Retour des courses mais à huis-clos
Avec la reprise des courses à huis-clos le 11 mai et des paris hippiques, la filière devrait retrouver un peu d’air. « Nous sommes prêts, assure Stéphane Meunier. Nous avions déjà couru à huis-clos avant le confinement. Cela avait été très bien géré et nous n’avions pas eu de cas de contamination. Il y a un cahier des charges. »Mais seulement quelques hippodromes vont rouvrir dans la région, et uniquemeny pour des courses nationales. Tous les chevaux ne vont sans doute pas repartir tout de suite au trot, ce qui pose question à Anthony Schmitt :
Mes chevaux ne sont pas dans de grosses catégories de gains, donc ce sont davantage les courses de province qui me font vivre, et là on ne sait pas vraiment quels hippodromes vont rouvrir.

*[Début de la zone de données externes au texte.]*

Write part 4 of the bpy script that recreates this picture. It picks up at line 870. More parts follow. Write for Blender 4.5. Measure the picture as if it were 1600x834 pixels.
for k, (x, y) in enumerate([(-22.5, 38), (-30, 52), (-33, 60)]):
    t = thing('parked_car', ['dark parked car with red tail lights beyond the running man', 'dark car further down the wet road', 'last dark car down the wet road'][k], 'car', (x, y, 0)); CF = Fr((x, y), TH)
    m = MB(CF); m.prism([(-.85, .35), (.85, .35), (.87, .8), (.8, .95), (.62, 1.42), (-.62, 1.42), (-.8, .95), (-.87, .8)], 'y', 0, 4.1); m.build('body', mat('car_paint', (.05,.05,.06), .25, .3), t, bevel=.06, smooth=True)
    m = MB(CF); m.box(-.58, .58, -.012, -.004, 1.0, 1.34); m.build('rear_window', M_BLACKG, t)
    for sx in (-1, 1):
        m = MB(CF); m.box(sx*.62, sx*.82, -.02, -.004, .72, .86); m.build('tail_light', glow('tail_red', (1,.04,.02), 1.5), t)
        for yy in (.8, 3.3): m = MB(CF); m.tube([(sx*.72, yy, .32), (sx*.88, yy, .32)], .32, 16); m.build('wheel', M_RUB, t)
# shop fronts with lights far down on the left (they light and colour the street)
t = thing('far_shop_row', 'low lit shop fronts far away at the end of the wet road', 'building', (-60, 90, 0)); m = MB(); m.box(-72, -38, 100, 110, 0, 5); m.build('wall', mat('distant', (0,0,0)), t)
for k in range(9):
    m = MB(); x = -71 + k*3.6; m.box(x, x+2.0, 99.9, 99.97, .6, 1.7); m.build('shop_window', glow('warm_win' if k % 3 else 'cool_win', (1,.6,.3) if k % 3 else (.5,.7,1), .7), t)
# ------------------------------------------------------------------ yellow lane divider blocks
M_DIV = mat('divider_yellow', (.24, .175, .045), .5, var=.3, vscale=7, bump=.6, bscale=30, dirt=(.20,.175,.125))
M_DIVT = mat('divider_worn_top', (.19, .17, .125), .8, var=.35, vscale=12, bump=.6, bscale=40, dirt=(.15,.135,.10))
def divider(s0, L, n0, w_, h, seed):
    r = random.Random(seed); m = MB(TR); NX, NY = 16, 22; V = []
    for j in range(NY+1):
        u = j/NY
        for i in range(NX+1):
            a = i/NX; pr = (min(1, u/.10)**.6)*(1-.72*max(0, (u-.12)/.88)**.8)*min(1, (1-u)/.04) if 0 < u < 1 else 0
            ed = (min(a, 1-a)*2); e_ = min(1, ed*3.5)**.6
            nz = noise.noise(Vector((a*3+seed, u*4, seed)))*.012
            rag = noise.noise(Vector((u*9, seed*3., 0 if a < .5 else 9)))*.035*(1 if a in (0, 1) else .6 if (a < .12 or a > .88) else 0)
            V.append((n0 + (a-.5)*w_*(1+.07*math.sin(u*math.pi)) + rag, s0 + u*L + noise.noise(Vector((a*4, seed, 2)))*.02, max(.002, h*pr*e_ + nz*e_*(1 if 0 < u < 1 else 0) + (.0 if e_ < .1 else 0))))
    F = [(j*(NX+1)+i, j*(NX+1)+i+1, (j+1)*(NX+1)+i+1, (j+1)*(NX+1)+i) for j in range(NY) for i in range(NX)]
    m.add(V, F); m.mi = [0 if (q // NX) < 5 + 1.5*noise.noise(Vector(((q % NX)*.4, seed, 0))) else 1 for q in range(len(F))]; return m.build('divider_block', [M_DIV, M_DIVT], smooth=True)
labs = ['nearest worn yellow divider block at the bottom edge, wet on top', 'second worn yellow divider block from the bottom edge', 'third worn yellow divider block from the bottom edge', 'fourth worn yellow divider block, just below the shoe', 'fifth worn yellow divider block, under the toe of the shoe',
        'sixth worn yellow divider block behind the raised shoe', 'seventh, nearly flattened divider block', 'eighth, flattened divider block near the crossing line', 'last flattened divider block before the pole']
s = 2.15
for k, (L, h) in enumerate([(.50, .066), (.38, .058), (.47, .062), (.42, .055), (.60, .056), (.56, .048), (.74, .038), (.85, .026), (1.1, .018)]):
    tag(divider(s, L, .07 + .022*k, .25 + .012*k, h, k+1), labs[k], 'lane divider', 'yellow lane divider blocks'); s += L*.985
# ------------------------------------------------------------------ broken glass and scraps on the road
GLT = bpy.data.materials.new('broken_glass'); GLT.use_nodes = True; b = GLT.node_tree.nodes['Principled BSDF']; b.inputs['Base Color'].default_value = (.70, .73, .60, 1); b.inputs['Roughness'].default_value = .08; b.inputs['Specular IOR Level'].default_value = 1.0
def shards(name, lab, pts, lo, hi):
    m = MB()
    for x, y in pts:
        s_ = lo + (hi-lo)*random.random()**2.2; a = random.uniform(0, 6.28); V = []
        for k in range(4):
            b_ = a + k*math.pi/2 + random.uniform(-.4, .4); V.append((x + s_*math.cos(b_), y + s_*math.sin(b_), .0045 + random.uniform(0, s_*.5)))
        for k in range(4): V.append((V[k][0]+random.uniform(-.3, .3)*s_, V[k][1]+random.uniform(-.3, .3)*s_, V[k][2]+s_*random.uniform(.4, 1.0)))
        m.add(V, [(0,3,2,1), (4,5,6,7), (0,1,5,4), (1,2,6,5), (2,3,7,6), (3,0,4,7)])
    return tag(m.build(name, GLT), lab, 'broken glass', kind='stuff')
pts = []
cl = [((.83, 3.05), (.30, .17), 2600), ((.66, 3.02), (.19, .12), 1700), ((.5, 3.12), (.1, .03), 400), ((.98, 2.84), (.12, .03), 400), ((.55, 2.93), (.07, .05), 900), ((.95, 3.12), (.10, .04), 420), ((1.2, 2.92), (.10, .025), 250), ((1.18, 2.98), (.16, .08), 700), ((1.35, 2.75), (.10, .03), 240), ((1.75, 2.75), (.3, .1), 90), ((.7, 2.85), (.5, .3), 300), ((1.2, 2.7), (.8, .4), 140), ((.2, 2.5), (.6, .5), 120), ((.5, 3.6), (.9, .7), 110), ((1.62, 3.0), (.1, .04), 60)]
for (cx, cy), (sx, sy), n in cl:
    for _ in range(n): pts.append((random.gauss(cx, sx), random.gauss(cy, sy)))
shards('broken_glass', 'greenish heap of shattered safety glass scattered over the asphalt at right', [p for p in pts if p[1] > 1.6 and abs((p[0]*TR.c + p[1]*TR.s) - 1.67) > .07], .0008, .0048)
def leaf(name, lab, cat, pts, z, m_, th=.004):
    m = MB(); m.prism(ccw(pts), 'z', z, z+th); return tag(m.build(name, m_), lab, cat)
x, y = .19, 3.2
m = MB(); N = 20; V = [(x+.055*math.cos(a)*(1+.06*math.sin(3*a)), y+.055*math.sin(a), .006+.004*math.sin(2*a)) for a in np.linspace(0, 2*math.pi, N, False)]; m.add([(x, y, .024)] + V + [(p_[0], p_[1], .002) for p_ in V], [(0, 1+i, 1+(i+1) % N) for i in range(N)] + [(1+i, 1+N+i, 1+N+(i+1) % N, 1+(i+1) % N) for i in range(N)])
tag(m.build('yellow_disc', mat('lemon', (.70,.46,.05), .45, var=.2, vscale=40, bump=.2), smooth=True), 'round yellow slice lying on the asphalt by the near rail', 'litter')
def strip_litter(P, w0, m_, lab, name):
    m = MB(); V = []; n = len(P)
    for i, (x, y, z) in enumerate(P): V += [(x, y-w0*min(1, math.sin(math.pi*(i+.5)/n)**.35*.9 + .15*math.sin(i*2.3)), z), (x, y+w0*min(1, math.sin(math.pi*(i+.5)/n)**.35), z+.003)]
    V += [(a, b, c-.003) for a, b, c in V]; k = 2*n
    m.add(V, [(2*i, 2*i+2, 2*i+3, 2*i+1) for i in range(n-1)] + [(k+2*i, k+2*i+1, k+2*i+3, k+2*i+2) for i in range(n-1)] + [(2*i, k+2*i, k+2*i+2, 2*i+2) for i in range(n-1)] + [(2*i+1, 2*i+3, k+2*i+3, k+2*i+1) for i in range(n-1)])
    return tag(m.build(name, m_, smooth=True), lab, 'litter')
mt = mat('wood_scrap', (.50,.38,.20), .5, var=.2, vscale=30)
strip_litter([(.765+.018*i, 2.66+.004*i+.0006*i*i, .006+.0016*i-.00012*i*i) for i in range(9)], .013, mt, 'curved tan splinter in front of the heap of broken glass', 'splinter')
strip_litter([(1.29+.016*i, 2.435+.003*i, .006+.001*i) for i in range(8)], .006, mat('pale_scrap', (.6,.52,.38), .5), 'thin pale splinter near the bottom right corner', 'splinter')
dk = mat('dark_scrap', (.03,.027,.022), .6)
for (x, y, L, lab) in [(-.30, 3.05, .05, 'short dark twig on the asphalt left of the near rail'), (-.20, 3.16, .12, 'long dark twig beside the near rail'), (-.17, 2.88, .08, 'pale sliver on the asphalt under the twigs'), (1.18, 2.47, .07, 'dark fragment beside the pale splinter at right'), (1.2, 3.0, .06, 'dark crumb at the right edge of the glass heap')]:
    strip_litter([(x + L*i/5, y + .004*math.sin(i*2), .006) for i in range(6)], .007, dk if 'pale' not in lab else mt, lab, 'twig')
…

Ce n’est pas évident de savoir comment on va gérer ça, comment des chevaux qui n’ont pas de gain vont faire pour pouvoir courir, et est-ce qu’il y aura assez de courses pour tout le monde ? On ne sait pas du tout.
Anthony Schmitt, entraîneur de trotteurs dans l'Orne
Reste aussi à savoir si les parieurs seront au rendez-vous, eux qui ne vont pas retrouver le chemin du bar PMU de sitôt.